▶ WHAT THIS TASK INVOLVES:
Repeat the full listing below verbatim and keep the images out.

[BEGIN DATASET EXCERPT]

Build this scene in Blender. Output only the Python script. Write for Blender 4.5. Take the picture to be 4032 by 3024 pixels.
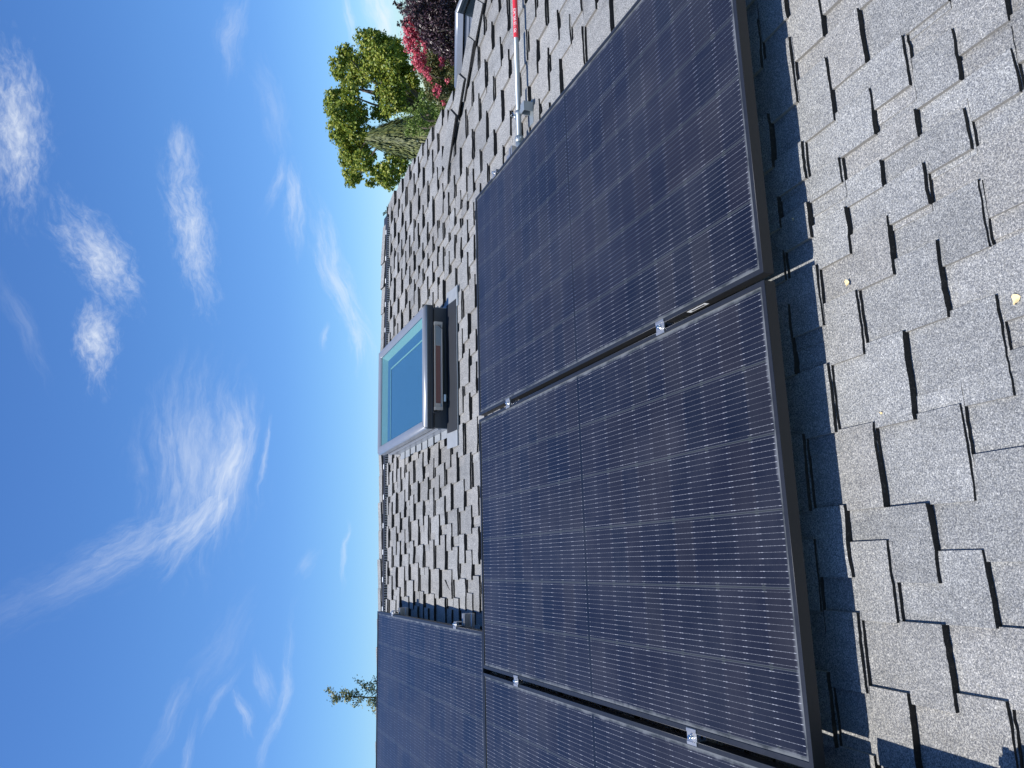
import bpy, bmesh, math, random
from mathutils import Vector, Matrix, noise
R_ = math.radians
sin, cos, pi = math.sin, math.cos, math.pi
random.seed(7)
sc = bpy.context.scene
for o in list(bpy.data.objects): bpy.data.objects.remove(o)
COL = sc.collection

# ------------------------------------------------------------------ frames
PITCH = R_(18.43)
CP, SP = cos(PITCH), sin(PITCH)
def W(u, v, n):                       # roof coordinates -> world (u along ridge, v up the slope, n off the roof)
    return Vector((u, v*CP - n*SP, v*SP + n*CP))
H = 0.145                             # panel top above shingles
PL, PW, PT = 1.879, 1.045, 0.032      # solar panel size
GAP = 0.0199

# ------------------------------------------------------------------ camera
CR = Matrix(((0.9751, -0.2131, 0.0621), (-0.0260, -0.3873, -0.9216), (0.2204, 0.8970, -0.3832)))  # rows: right, down, forward (phone held upright)
def wdir(r): return Vector((r[0], r[1]*CP - r[2]*SP, r[1]*SP + r[2]*CP)).normalized()
c_right, c_down, c_fwd = wdir(CR[0]), wdir(CR[1]), wdir(CR[2])
CAMP = W(-0.6198, -1.3577, 1.2189)
FPX = 3107.27
cam_d = bpy.data.cameras.new("camera"); cam = bpy.data.objects.new("camera", cam_d); COL.objects.link(cam)
m = Matrix((c_down, c_right, -c_fwd)).transposed().to_4x4(); m.translation = CAMP
cam.matrix_world = m
cam_d.sensor_width = 36; cam_d.lens = 36*FPX/4032; cam_d.clip_start = .02; cam_d.clip_end = 3000
sc.camera = cam
def ray(x, y):                        # photograph pixel -> world direction (used once, to find where far things stand)
    return (c_right*((1512-y)/FPX) + c_down*((x-2016)/FPX) + c_fwd).normalized()

# ------------------------------------------------------------------ world and sun
sun_dir = (W(-.42, .10, 1.0)).normalized()
elev = math.asin(sun_dir.z)
wd = bpy.data.worlds.new("World"); sc.world = wd; wd.use_nodes = True
nt = wd.node_tree
for n in list(nt.nodes): nt.nodes.remove(n)
class G:                              # small node-graph helper
    def __init__(s, nt): s.nt = nt
    def new(s, t, **k):
        n = s.nt.nodes.new(t)
        for a, b in k.items(): setattr(n, a, b)
        return n
    def put(s, sock, v):
        if isinstance(v, bpy.types.NodeSocket): s.nt.links.new(v, sock)
        elif v is not None: sock.default_value = v
    def m(s, op, a, b=None, c=None, clamp=False):
        n = s.new('ShaderNodeMath', operation=op, use_clamp=clamp)
        s.put(n.inputs[0], a); s.put(n.inputs[1], b); s.put(n.inputs[2], c)
        return n.outputs[0]
    def v(s, op, a, b=None):
        n = s.new('ShaderNodeVectorMath', operation=op)
        s.put(n.inputs[0], a); s.put(n.inputs[1], b)
        return n.outputs['Value'] if op in ('DOT_PRODUCT', 'LENGTH', 'DISTANCE') else n.outputs[0]
    def mix(s, f, a, b, blend='MIX'):
        n = s.new('ShaderNodeMix', data_type='RGBA', blend_type=blend)
        s.put(n.inputs[0], f); s.put(n.inputs[6], a); s.put(n.inputs[7], b)
        return n.outputs[2]
    def noise(s, vec, scale, detail=2, rough=.5, dist=0.):
        n = s.new('ShaderNodeTexNoise'); s.put(n.inputs['Vector'], vec)
        n.inputs['Scale'].default_value = scale; n.inputs['Detail'].default_value = detail
        n.inputs['Roughness'].default_value = rough; n.inputs['Distortion'].default_value = dist
        return n.outputs[0]
    def ramp(s, f, pts):
        n = s.new('ShaderNodeValToRGB'); e = n.color_ramp.elements
        while len(e) < len(pts): e.new(.5)
        for i, (p, c) in enumerate(pts):
            e[i].position = p; e[i].color = c if len(c) == 4 else (*c, 1)
        s.put(n.inputs[0], f); return n.outputs[0]
    def rng(s, x, a, b, c=0., d=1.):
        n = s.new('ShaderNodeMapRange', interpolation_type='SMOOTHSTEP')
        s.put(n.inputs[0], x)
        for i, q in zip((1, 2, 3, 4), (a, b, c, d)): s.put(n.inputs[i], q)
        return n.outputs[0]
g = G(nt)
sky = g.new('ShaderNodeTexSky', sky_type='NISHITA', sun_disc=False)
sky.sun_elevation = elev
sky.sun_rotation = math.atan2(sun_dir.x, sun_dir.y)
sky.altitude = 50; sky.air_density = 1.15; sky.dust_density = .35; sky.ozone_density = 2.2
SKY_STR = .112
tc = g.new('ShaderNodeTexCoord')
D = tc.outputs['Generated']
Dn = g.v('NORMALIZE', D)
# cirrus: (x, y, half-length, half-width, direction of the streak dx, dy, opacity, stretch, contrast)
CL = [(30, 280, 150, 62, .1, 1, .95, 1.8), (210, 550, 120, 50, .5, .86, .9, 1.6), (212, 735, 100, 38, .12, 1, .9, 1.5),
      (420, 510, 150, 48, .24, 1, .85, 1.8), (388, 335, 70, 28, .1, 1, .5, 1.8),
      (430, 1000, 210, 120, -.1, 1, .5, 5.5), (500, 1010, 150, 46, -.15, 1, .8, 5.0), (430, 1120, 130, 60, -.7, .85, .7, 4.0),
      (290, 1180, 150, 50, -.85, .5, .42, 3.5), (130, 1270, 170, 60, -.9, .35, .13, 3.0),
      (575, 985, 85, 9, -.1, 1, .45, 3.0), (740, 620, 180, 40, .33, .94, .72, 4.0), (768, 730, 80, 22, .1, 1, .6, 3.0),
      (634, 450, 100, 22, .1, 1, .55, 3.0), (602, 400, 75, 14, -.3, 1, .4, 3.0), (595, 240, 100, 34, .2, 1, .2, 3.0),
      (470, 1510, 80, 14, -.42, .9, .25, 3.0), (523, 1535, 60, 13, .33, .94, .5, 2.5), (560, 1465, 60, 22, .3, 1, .3, 3.0),
      (603, 1510, 190, 14, -.2, 1, .34, 3.0), (360, 1560, 100, 20, -.5, .85, .2, 3.0), (395, 1640, 70, 14, -.3, 1, .28, 3.0),
      (743, 1190, 75, 8, -.08, 1, .5, 3.0), (665, 1215, 40, 20, -.5, 1, .22, 2.0),
      (826, 20, 110, 34, .22, 1, .95, 3.0), (757, 35, 80, 11, .15, 1, .55, 3.0), (513, 85, 85, 30, -.15, 1, .34, 3.0),
      (40, 690, 130, 20, .45, .9, .14, 4.0), (470, 1400, 120, 40, -.5, .9, .12, 3.0), (694, 730, 36, 9, 0, 1, .4, 3.0)]
PXR = 1.8228/FPX
cloud = None
wob = g.v('SCALE', g.v('SUBTRACT', g.new('ShaderNodeTexNoise').outputs[1], (.5, .5, .5)))
nn = wob.node.inputs[0].links[0].from_node.inputs[0].links[0].from_node
nt.links.new(Dn, nn.inputs['Vector']); nn.inputs['Scale'].default_value = 9; nn.inputs['Detail'].default_value = 5
wob.node.inputs['Scale'].default_value = .05
Dw = g.v('ADD', Dn, wob)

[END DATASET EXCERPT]

▶ ANSWER TO THE PROBLEM:
Build this scene in Blender. Output only the Python script. Write for Blender 4.5. Take the picture to be 4032 by 3024 pixels.
import bpy, bmesh, math, random
from mathutils import Vector, Matrix, noise
R_ = math.radians
sin, cos, pi = math.sin, math.cos, math.pi
random.seed(7)
sc = bpy.context.scene
for o in list(bpy.data.objects): bpy.data.objects.remove(o)
COL = sc.collection

# ------------------------------------------------------------------ frames
PITCH = R_(18.43)
CP, SP = cos(PITCH), sin(PITCH)
def W(u, v, n):                       # roof coordinates -> world (u along ridge, v up the slope, n off the roof)
    return Vector((u, v*CP - n*SP, v*SP + n*CP))
H = 0.145                             # panel top above shingles
PL, PW, PT = 1.879, 1.045, 0.032      # solar panel size
GAP = 0.0199

# ------------------------------------------------------------------ camera
CR = Matrix(((0.9751, -0.2131, 0.0621), (-0.0260, -0.3873, -0.9216), (0.2204, 0.8970, -0.3832)))  # rows: right, down, forward (phone held upright)
def wdir(r): return Vector((r[0], r[1]*CP - r[2]*SP, r[1]*SP + r[2]*CP)).normalized()
c_right, c_down, c_fwd = wdir(CR[0]), wdir(CR[1]), wdir(CR[2])
CAMP = W(-0.6198, -1.3577, 1.2189)
FPX = 3107.27
cam_d = bpy.data.cameras.new("camera"); cam = bpy.data.objects.new("camera", cam_d); COL.objects.link(cam)
m = Matrix((c_down, c_right, -c_fwd)).transposed().to_4x4(); m.translation = CAMP
cam.matrix_world = m
cam_d.sensor_width = 36; cam_d.lens = 36*FPX/4032; cam_d.clip_start = .02; cam_d.clip_end = 3000
sc.camera = cam
def ray(x, y):                        # photograph pixel -> world direction (used once, to find where far things stand)
    return (c_right*((1512-y)/FPX) + c_down*((x-2016)/FPX) + c_fwd).normalized()

# ------------------------------------------------------------------ world and sun
sun_dir = (W(-.42, .10, 1.0)).normalized()
elev = math.asin(sun_dir.z)
wd = bpy.data.worlds.new("World"); sc.world = wd; wd.use_nodes = True
nt = wd.node_tree
for n in list(nt.nodes): nt.nodes.remove(n)
class G:                              # small node-graph helper
    def __init__(s, nt): s.nt = nt
    def new(s, t, **k):
        n = s.nt.nodes.new(t)
        for a, b in k.items(): setattr(n, a, b)
        return n
    def put(s, sock, v):
        if isinstance(v, bpy.types.NodeSocket): s.nt.links.new(v, sock)
        elif v is not None: sock.default_value = v
    def m(s, op, a, b=None, c=None, clamp=False):
        n = s.new('ShaderNodeMath', operation=op, use_clamp=clamp)
        s.put(n.inputs[0], a); s.put(n.inputs[1], b); s.put(n.inputs[2], c)
        return n.outputs[0]
    def v(s, op, a, b=None):
        n = s.new('ShaderNodeVectorMath', operation=op)
        s.put(n.inputs[0], a); s.put(n.inputs[1], b)
        return n.outputs['Value'] if op in ('DOT_PRODUCT', 'LENGTH', 'DISTANCE') else n.outputs[0]
    def mix(s, f, a, b, blend='MIX'):
        n = s.new('ShaderNodeMix', data_type='RGBA', blend_type=blend)
        s.put(n.inputs[0], f); s.put(n.inputs[6], a); s.put(n.inputs[7], b)
        return n.outputs[2]
    def noise(s, vec, scale, detail=2, rough=.5, dist=0.):
        n = s.new('ShaderNodeTexNoise'); s.put(n.inputs['Vector'], vec)
        n.inputs['Scale'].default_value = scale; n.inputs['Detail'].default_value = detail
        n.inputs['Roughness'].default_value = rough; n.inputs['Distortion'].default_value = dist
        return n.outputs[0]
    def ramp(s, f, pts):
        n = s.new('ShaderNodeValToRGB'); e = n.color_ramp.elements
        while len(e) < len(pts): e.new(.5)
        for i, (p, c) in enumerate(pts):
            e[i].position = p; e[i].color = c if len(c) == 4 else (*c, 1)
        s.put(n.inputs[0], f); return n.outputs[0]
    def rng(s, x, a, b, c=0., d=1.):
        n = s.new('ShaderNodeMapRange', interpolation_type='SMOOTHSTEP')
        s.put(n.inputs[0], x)
        for i, q in zip((1, 2, 3, 4), (a, b, c, d)): s.put(n.inputs[i], q)
        return n.outputs[0]
g = G(nt)
sky = g.new('ShaderNodeTexSky', sky_type='NISHITA', sun_disc=False)
sky.sun_elevation = elev
sky.sun_rotation = math.atan2(sun_dir.x, sun_dir.y)
sky.altitude = 50; sky.air_density = 1.15; sky.dust_density = .35; sky.ozone_density = 2.2
SKY_STR = .112
tc = g.new('ShaderNodeTexCoord')
D = tc.outputs['Generated']
Dn = g.v('NORMALIZE', D)
# cirrus: (x, y, half-length, half-width, direction of the streak dx, dy, opacity, stretch, contrast)
CL = [(30, 280, 150, 62, .1, 1, .95, 1.8), (210, 550, 120, 50, .5, .86, .9, 1.6), (212, 735, 100, 38, .12, 1, .9, 1.5),
      (420, 510, 150, 48, .24, 1, .85, 1.8), (388, 335, 70, 28, .1, 1, .5, 1.8),
      (430, 1000, 210, 120, -.1, 1, .5, 5.5), (500, 1010, 150, 46, -.15, 1, .8, 5.0), (430, 1120, 130, 60, -.7, .85, .7, 4.0),
      (290, 1180, 150, 50, -.85, .5, .42, 3.5), (130, 1270, 170, 60, -.9, .35, .13, 3.0),
      (575, 985, 85, 9, -.1, 1, .45, 3.0), (740, 620, 180, 40, .33, .94, .72, 4.0), (768, 730, 80, 22, .1, 1, .6, 3.0),
      (634, 450, 100, 22, .1, 1, .55, 3.0), (602, 400, 75, 14, -.3, 1, .4, 3.0), (595, 240, 100, 34, .2, 1, .2, 3.0),
      (470, 1510, 80, 14, -.42, .9, .25, 3.0), (523, 1535, 60, 13, .33, .94, .5, 2.5), (560, 1465, 60, 22, .3, 1, .3, 3.0),
      (603, 1510, 190, 14, -.2, 1, .34, 3.0), (360, 1560, 100, 20, -.5, .85, .2, 3.0), (395, 1640, 70, 14, -.3, 1, .28, 3.0),
      (743, 1190, 75, 8, -.08, 1, .5, 3.0), (665, 1215, 40, 20, -.5, 1, .22, 2.0),
      (826, 20, 110, 34, .22, 1, .95, 3.0), (757, 35, 80, 11, .15, 1, .55, 3.0), (513, 85, 85, 30, -.15, 1, .34, 3.0),
      (40, 690, 130, 20, .45, .9, .14, 4.0), (470, 1400, 120, 40, -.5, .9, .12, 3.0), (694, 730, 36, 9, 0, 1, .4, 3.0)]
PXR = 1.8228/FPX
cloud = None
wob = g.v('SCALE', g.v('SUBTRACT', g.new('ShaderNodeTexNoise').outputs[1], (.5, .5, .5)))
nn = wob.node.inputs[0].links[0].from_node.inputs[0].links[0].from_node
nt.links.new(Dn, nn.inputs['Vector']); nn.inputs['Scale'].default_value = 9; nn.inputs['Detail'].default_value = 5
wob.node.inputs['Scale'].default_value = .05
Dw = g.v('ADD', Dn, wob)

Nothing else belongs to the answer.